Per a report from the Spanish-language El Colombiano newspaper, the latest victim was Maritza Quiroz Leiva of Santa Marta who worked with victims displaced by the war. Vice President Marta Lucía Ramírez confirmed the news with a message on social media yesterday saying that the government repudiates this latest killing.

After President Iván Duque said his administration would be tough on paramilitary and gang activity throughout the country, the government has yet to stop the continuing bloodshed of community figures throughout Colombia.

El Espectador reported on Wednesday that Gilberto Valencia, a social advocate in the Suárez municipality of Cauca, was the first social leader of the new year to be killed. Valencia was known in his community for using hip-hop to positively influence young residents of the town.

“The violence and the social decomposition are taking away all of our social leaders and community directors, whose actions search for the construction of peace,” said Andrés Santamaría, the director of social entrepreneur promotor RECON where Valencia helped with his work. “We can’t allow that in our country social leaders keep getting killed every day.”

According to stats from the Ombudsman’s Office of Colombia, 2018 ended with 164 social leaders being killed.
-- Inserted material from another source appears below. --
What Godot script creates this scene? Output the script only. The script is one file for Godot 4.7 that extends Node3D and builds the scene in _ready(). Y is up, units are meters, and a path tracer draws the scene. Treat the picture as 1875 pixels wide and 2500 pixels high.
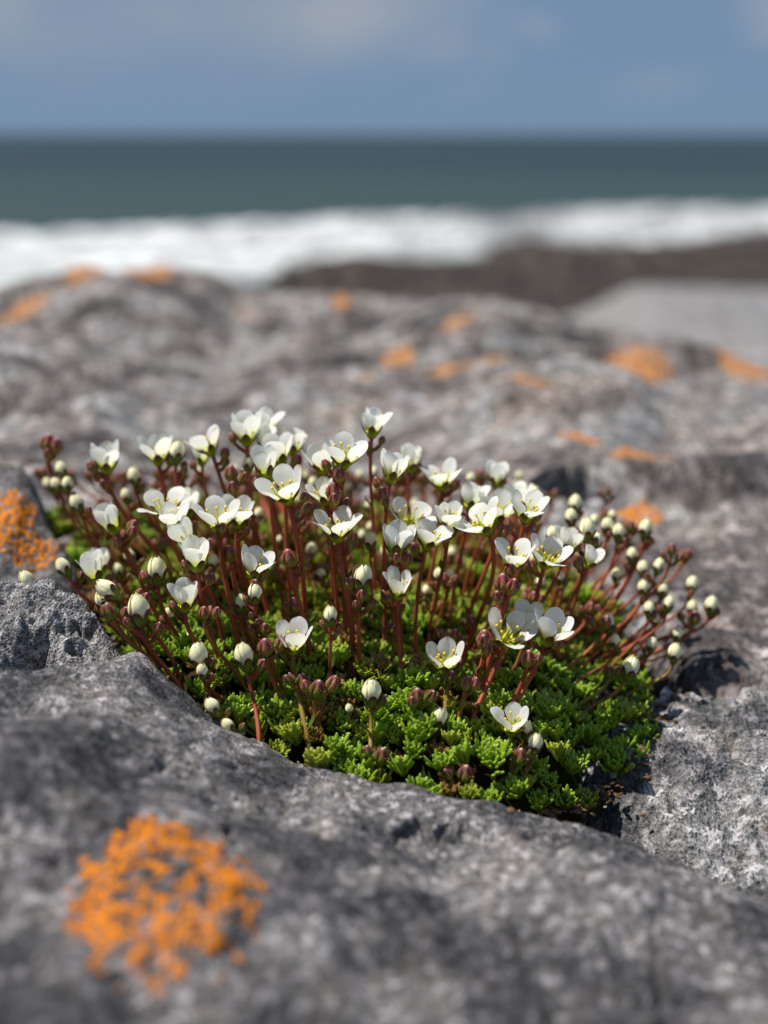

Another organization, Indepaz, said that there were 226 such leaders killed in the past calendar year.

A past report from the Ombudsman’s Office said the targeting of social leaders has been present since Colombia’s peace deal was signed in 2016 with the Revolutionary Armed Forces (FARC). The organization has said that the killings are a result of the growth of the National Liberation Army (ELN), as well as the incentive for paramilitary groups like the ELN and gangs to gain control over areas left behind by the FARC.

So far this year, the other slain social leaders have been found in Antioquia, Valle de Cauca and Norte de Santander.